Asphalt and the Long Tail

The other day I got a letter from a frustrated customer – an actual, physical letter written on paper with stamps and everything. The customer was upset about a host of things – all of them very legitimate and things I’d heard before. I didn’t have good answers, which made me feel bad, but I did manage to get his problem solved and with our Orcas release, I hope to reduce his frustration level dramatically.

But what was interesting is the application he’d created: it was a VB application to determine the correct asphalt mixture for road building. He’d worked as a civil engineer for a state highway department and one of the things they’d needed to work out time and again was the correct mixture of ingredients for different applications. Based on what I was able to deduce, his application was pretty clever and, for the probably 2,000 companies around the US that deal with this on a regular basis, might have been incredibly useful and that these 2,000 companies might even have been willing to pay something for it.

There must be tens or hundreds of thousands of applications like that: applications that are very specific to a particular customer and a particular problem that will probably never have more than a few hundred customers. The term I hear for these applications a lot is “tail” applications – so called because they’re not in the “head” (i.e. the 90% case of applications that a typical person would want).

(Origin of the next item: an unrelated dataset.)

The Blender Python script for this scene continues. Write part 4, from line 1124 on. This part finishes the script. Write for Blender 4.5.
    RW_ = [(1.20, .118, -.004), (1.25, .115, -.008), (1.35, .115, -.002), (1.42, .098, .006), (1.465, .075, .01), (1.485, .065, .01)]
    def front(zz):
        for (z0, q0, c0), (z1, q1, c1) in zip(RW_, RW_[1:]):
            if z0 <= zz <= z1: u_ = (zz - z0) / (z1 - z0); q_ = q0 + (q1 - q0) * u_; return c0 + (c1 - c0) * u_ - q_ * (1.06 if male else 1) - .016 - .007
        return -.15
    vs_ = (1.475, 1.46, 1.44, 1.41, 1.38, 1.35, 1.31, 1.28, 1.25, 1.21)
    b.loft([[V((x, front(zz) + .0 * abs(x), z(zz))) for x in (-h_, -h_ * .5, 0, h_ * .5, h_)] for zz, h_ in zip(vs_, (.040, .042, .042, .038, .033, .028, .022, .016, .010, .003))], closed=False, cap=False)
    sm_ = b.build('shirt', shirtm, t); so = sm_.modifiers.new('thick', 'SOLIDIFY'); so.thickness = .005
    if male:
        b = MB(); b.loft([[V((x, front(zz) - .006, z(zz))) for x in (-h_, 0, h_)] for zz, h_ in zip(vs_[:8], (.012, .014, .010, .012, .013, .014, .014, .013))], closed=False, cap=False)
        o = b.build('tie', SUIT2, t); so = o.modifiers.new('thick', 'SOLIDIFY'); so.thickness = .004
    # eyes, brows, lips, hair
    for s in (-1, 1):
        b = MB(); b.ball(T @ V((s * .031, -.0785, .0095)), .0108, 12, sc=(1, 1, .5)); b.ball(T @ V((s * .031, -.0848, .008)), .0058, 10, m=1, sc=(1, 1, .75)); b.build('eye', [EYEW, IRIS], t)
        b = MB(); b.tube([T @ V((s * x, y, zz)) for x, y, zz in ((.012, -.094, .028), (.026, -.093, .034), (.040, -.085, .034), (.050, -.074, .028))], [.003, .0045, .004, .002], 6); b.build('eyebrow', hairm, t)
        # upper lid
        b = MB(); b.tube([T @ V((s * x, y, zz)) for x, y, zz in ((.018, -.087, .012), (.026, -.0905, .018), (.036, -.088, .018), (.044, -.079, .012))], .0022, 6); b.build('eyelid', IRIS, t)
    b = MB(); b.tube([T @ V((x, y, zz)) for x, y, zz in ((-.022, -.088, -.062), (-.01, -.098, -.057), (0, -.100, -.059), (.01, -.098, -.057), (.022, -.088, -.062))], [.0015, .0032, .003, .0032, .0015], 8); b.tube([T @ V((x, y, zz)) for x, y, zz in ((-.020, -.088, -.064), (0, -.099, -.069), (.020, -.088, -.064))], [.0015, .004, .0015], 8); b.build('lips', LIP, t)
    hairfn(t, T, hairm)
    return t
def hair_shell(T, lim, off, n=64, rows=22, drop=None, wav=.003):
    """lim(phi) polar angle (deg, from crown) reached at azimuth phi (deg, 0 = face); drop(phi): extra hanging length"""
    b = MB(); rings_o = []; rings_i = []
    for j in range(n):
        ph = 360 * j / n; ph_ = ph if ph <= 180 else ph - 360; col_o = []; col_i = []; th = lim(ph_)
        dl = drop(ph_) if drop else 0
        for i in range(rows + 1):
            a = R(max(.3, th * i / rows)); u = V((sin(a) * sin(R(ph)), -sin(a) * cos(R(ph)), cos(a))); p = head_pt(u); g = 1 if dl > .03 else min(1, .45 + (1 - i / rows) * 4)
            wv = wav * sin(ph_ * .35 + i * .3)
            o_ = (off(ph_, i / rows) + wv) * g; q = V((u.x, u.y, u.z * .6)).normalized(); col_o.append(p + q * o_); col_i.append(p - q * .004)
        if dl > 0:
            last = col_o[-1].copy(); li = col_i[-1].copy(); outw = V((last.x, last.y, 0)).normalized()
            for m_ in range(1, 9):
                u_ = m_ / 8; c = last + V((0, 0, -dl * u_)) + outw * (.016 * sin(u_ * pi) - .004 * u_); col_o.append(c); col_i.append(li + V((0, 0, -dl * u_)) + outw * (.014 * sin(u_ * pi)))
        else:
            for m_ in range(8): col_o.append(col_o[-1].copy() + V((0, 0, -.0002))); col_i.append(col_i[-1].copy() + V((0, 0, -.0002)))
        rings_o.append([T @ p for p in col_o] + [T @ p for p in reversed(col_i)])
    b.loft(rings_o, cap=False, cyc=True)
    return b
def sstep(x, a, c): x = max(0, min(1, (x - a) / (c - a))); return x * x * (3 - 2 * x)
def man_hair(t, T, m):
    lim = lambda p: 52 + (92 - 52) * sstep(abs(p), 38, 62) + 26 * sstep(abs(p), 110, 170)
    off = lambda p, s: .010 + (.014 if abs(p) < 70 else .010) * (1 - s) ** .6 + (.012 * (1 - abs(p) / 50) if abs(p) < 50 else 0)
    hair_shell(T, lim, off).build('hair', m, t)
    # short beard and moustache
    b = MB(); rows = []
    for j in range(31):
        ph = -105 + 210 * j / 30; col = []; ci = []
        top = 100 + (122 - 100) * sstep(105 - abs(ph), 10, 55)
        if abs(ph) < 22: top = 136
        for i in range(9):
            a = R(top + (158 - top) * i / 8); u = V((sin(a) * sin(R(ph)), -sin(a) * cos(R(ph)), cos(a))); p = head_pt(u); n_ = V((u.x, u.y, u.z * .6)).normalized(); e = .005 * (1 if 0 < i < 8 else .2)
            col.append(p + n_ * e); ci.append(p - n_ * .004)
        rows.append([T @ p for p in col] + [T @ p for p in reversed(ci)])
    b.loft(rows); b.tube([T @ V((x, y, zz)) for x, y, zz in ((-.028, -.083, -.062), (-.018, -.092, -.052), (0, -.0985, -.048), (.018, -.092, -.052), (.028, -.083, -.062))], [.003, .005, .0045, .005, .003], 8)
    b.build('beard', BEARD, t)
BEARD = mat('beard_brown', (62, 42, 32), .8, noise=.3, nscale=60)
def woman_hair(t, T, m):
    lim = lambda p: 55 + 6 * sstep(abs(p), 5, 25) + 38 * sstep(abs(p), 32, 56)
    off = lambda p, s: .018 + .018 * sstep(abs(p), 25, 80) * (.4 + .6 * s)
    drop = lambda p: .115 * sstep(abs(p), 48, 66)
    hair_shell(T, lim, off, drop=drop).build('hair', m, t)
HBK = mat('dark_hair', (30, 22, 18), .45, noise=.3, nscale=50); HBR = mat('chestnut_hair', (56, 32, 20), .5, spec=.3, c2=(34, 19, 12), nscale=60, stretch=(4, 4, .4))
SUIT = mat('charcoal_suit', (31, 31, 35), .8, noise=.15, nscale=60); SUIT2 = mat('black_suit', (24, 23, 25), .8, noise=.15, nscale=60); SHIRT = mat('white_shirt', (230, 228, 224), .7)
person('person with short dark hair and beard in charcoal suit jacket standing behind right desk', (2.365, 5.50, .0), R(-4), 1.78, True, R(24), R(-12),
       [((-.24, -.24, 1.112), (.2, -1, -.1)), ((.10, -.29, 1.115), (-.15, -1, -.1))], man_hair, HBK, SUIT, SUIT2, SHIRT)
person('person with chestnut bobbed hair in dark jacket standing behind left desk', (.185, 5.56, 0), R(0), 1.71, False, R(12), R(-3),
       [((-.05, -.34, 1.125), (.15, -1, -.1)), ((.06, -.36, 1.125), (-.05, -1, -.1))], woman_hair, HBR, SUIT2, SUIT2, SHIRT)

Recently, I dug around in some of our internal research about professional developers, specifically professional developers who say they work at ISVs. There aren’t that many of us, as it turns out. When you take the “big” ISVs (companies that have 15,000+ developers each) like Microsoft and Oracle and IBM and so on out of the picture, the overall number drops hugely. In fact, about two-thirds of all ISVs have fewer than 50 employees total, and one third are under ten employees. That’s employees, not developers.

The overhead in taking an application like this to market is substantial – you have to package it up with a nice setup.exe, build some documentation, find a place to “sell” it, figure out how to take payment, track feature requests and bugs, build awareness of the product, and so on. In all, for most people the process is prohibitive. It shouldn’t be that way.

With offerings like the Windows Marketplace and business models that incorporate multiple revenue streams (e.g. pulling together advertising, product sales, consulting services) there’s a huge potential to see more small ISVs making money. Of course, it’s not that easy – we have to make it easy for the small ISV to handle all the non-technical things like figuring out how much to charge and actually collecting their revenue. But I think this is a very doable thing.